И каждый переживает свою трагедию…
При этом у всех своя правда. Отца тоже можно понять. Он непонятый, неудавшийся человек, даже чеховский герой в чем-то – так он себя ощущает. Для меня особенно это заметно в исполнении Сергея Чуркина, очень талантливого артиста, имеющего самостоятельный личностный объём. И в этом личностном объёме очень четко проступает родство его героя с Серебряковым, Войницким и другими чеховскими персонажами. Даже похожие реплики у него есть: про кабинет, про то, что жизнь выкинула его на обочину. Мы специально добавили в текст пьесы фрагмент лекции о Кафке, чтобы зрители лучше его поняли.
Кому в первую очередь адресован спектакль – подросткам или их родителям?
Мне хочется надеяться, что он в равной степени будет близок и интересен и взрослым, и детям. Дети, наверное, в большей степени считают историю про тараканов, которые выползают из всех углов. Ещё один момент, очень понравившийся мне в пьесе, – как мальчик собирает тараканов. Если вдуматься, что это реально происходит, это же какая-то очень странная история. Обычно дети не собирают тараканов в банку, они всем кажутся мерзкими. Любовь к тараканам – такой маргинальный момент, а маргинальные герои – это всегда интересно, хочется разбираться, почему они такие. Это какой-то ответ обществу, миру, системе, в которой они живут. В том, что совершает мальчик, есть ощущение художника, это какой-то неосознанный акционизм. Об этом говорил и театральный критик Павел Руднев на обсуждении эскиза.Мне кажется, это талантливый ребенок у него особое восприятие мира, и тут правда есть над чем подумать. И мне бы хотелось, чтобы история заставила взрослых задуматься: как мой ребенок видит нашу семью, что вообще в моей семье происходит? А может, если мой ребенок делает какие-то странные вещи или у него странные игры, то он пытается что-то этим сказать?
Какие сложности возникают при работе с инсценировками прозы? Какая перспектива есть у постановок по современной прозе в театре?
Мне кажется, что есть тексты, которые располагают к театральному прочтению, и наоборот.

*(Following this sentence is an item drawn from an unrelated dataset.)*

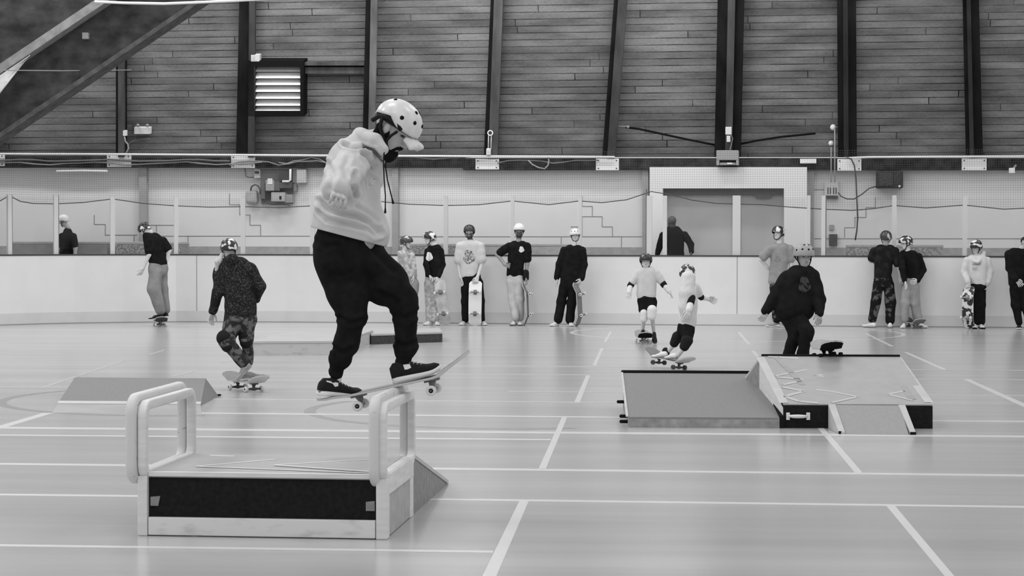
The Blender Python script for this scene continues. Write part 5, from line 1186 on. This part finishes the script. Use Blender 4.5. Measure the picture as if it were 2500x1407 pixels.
# light tee with board
Y7 = Yg(1150, 793.6)
person('smiling person in pale printed tee holding an upright skateboard', Y7, 0, (1145.8, 562.5), [(1149, 589, 21, 12), (1148, 600, 27, 14), (1147, 637, 25, 15), (1146, 671, 25, 15)],
    [((1124, 602), (1119, 647), (1124, 677, -.05), (1128, 690, -.06), np.array((.5, -.8, 0))), ((1172, 602), (1176, 645, -.02), (1166, 676, -.16), (1162, 688, -.20), np.array((-.8, -.3, 0)))], [(1150, 673, 25, 14), (1150, 690, 25, 14)],
    [((1138, 692), (1136, 735), (1136, 780), (13, 10, 9)), ((1167, 692), (1173, 735), (1175, 780), (13, 10, 9))], C_lt, C_blk, skin=175, helm={'m': H_shine}, hd_r=14.5, sr=(14, 16, 8), feet=((1133, 791, 345), (1180, 791, 15)), shoe_m=S_wht, beard=70, hands=(.35, .9), hpitch=-4, shirt_name='tee_shirt')
o7 = bpy.data.objects['tee_shirt']; decal(o7, 'chest_print', 'oval', mat('print_photo', 165, .9, .05, v2=75, scale=38, lo=.45, hi=.6), grid=(1131, 611, 1159, 645, 14, 16))
b0 = P(1159, 792, Y7-.26); b0[2] = 0; b1_ = P(1160.5, 684, Y7-.24)
board('white graphic skateboard stood upright in front of the printed tee person', (b0+b1_)/2, b1_-b0, (0, 1, .02), L=float(np.linalg.norm(b1_-b0)), W=.225, under=mat('deck_white', 196, .4, .3), wheel=mat('wheel', 185))
o7b = [o for o in bpy.data.objects if o.name.startswith('deck') and o.type == 'MESH'][-1]; decal(o7b, 'deck_graphic', 'oval', mat('print_photo', 165), grid=(1148, 722, 1170, 762, 10, 16), lift=.003)
# black tee, hand on hip
Y8 = Yg(1262, 794)
person('person in white helmet and black tee standing with one hand on hip', Y8, 0, (1267.8, 559), [(1266, 590, 18, 11), (1265, 602, 24, 14), (1260, 632, 22, 14), (1257, 671, 22, 14)],
    [((1243, 602), (1214, 622, .03), (1233, 647, -.10), (1244, 649, -.16), np.array((.1, -.1, .95))), ((1287, 602), (1287, 645), (1284, 675, -.03), (1288, 690, -.05), np.array((.1, -1, 0)))], [(1257, 672, 21, 13), (1257, 688, 21, 13)],
    [((1248, 690), (1252, 728), (1259, 774, -.06), (12, 12, 10)), ((1267, 690), (1269, 730), (1269, 774, .04), (12, 11, 11))], C_blk, C_jean2, skin=128, helm={'m': H_wht}, hd_r=14.5, sr=(13, 13, 8), feet=((1255, 790, 350, None, -.04), (1268, 790, 10)), shoe_m=S_wht, sole_m=S_gry, beard=70, hands=(.7, .7), shirt_name='tee_shirt',
    pads=(((1283.5, 666, -.03), (1284, 680, -.03), 8, 7.5, P_blk, 'wrist_guard'),))
decal(bpy.data.objects['tee_shirt.001'], 'chest_print', 'oval', pm, grid=(1267, 602, 1279.5, 617, 10, 12))
b0 = P(1291, 793.4, Y8-.10); b0[2] = 0; b1_ = P(1287, 691, Y8-.10)
board('skateboard seen edge-on held beside the hand on hip person', (b0+b1_)/2, b1_-b0, (-1, .12, 0), L=float(np.linalg.norm(b1_-b0)), W=.20, under=M_ramp)
# black long sleeve, white helmet
Y9 = Yg(1390, 795.5)
person('person in white helmet and black long sleeves with feet apart', Y9, 0, (1404, 571), [(1402, 600, 18, 11), (1400, 612, 24, 14), (1396, 642, 26, 15), (1393, 684, 27, 15)],
    [((1377, 612), (1366, 645), (1359, 678), (1360, 692), np.array((.3, -.9, 0))), ((1422, 612), (1426, 646), (1420, 680, -.06), (1414, 692, -.10), np.array((-.5, -.8, 0)))], [(1389, 684, 22, 13), (1388, 698, 22, 13)],
    [((1377, 702), (1370, 738), (1363, 780, -.08), (12, 11, 11)), ((1400, 702), (1396, 738), (1391, 781, -.04), (12, 11, 11))], C_blk, C_blk, skin=176, helm={'m': H_wht, 'vents': V7[:3]}, hd_r=13.5, sleeve='long', sr=(12, 11, 9), feet=((1357, 791, 335, None, -.08), (1393, 791, 10, None, -.04)), shoe_m=S_wht, hands=(.5, .9), hroll=-4)
b0 = P(1419, 794, Y9-.14); b0[2] = 0; b1_ = P(1413, 690, Y9-.20)
board('grey skateboard slanting beside the person with feet apart', (b0+b1_)/2, b1_-b0, (-.93, .38, .06), L=float(np.linalg.norm(b1_-b0)), W=.20, under=M_ramp)
# boy with pads riding towards us
Y10 = Yg(1571, 839.5)
person('child in pale tee, black shorts and white knee pads riding forward', Y10, 0, (1576.7, 634), [(1579, 657, 16, 12), (1580, 666, 24, 16), (1579, 692, 25, 17), (1578, 721, 25, 17)],
    [((1559, 668), (1541, 695), (1536, 712, -.08), (1535, 724, -.12), np.array((.9, -.3, 0))), ((1601, 668), (1619, 693), (1631, 709, -.05), (1642, 724, -.08), np.array((-.3, -.6, .6)))], [(1579, 722, 22, 15), (1579, 738, 22, 15)],
    [((1570, 738), (1572, 773, -.10), (1569, 808), (13, 12, 8)), ((1590, 738), (1592, 768, -.16), (1596, 808), (14, 12, 8))], C_lt, C_blk, skin=172, g=.80, helm={'m': H_stk2}, hd_r=16, sr=(13, 12, 8), short_leg=.52, feet=((1570, 816, 0, 0, -.02), (1597, 824, 5, 38, 0)), shoe_m=S_blk, sole_m=S_gry, hands=(.3, .2), vox=.008, hpitch=-4,
    pads=(((1572, 765, -.12), (1572, 779, -.12), 9.5, 9, P_wht, 'knee_pad'), ((1592, 757, -.18), (1591, 772, -.18), 12, 11, P_wht, 'knee_pad'), ((1545, 689), (1539, 698), 8, 8, P_blk, 'elbow_pad'), ((1614, 686), (1621, 696), 8, 8, P_blk, 'elbow_pad'),
          ((1538, 703, -.05), (1536, 714, -.09), 6.5, 6, P_wht, 'wrist_guard'), ((1626, 702, -.04), (1633, 712, -.05), 6.5, 6, P_wht, 'wrist_guard')))
q = P(1571, 824, Y10+.12); board('dark skateboard seen nose-on under the child in white knee pads', np.array((q[0], q[1], .083)), (.10, -1, 0), Zv, L=.78, top=mat('grip_grey', 135), under=M_black, truck=S_gry)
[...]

Я думаю, что должно быть какое-то очень точное режиссёрское решение, которое перенесет текст на сцену, или очень грамотно сделанная инсценировка, как было в случае «Тараканов». Мне кажется, что маленький рассказ «раскрутить» проще, можно зацепиться за какие-то вещи и их развить. В рассказе Алексея Варламова нет никакой тараканьей семьи и диктофона, на которые мальчик записывает свои мысли. Драматург Полина Бабушкина придумала прием с диктофоном, чтобы оправдать прямую речь героя. Рассказ написан от первого лица, и надо было придумать, кому и почему он это рассказывает. С большим романом такие вещи сложно делать, потому что его нужно, наоборот, уплотнять и сокращать. Я думаю, что это сложная работа, поэтому ею мало кто занимается.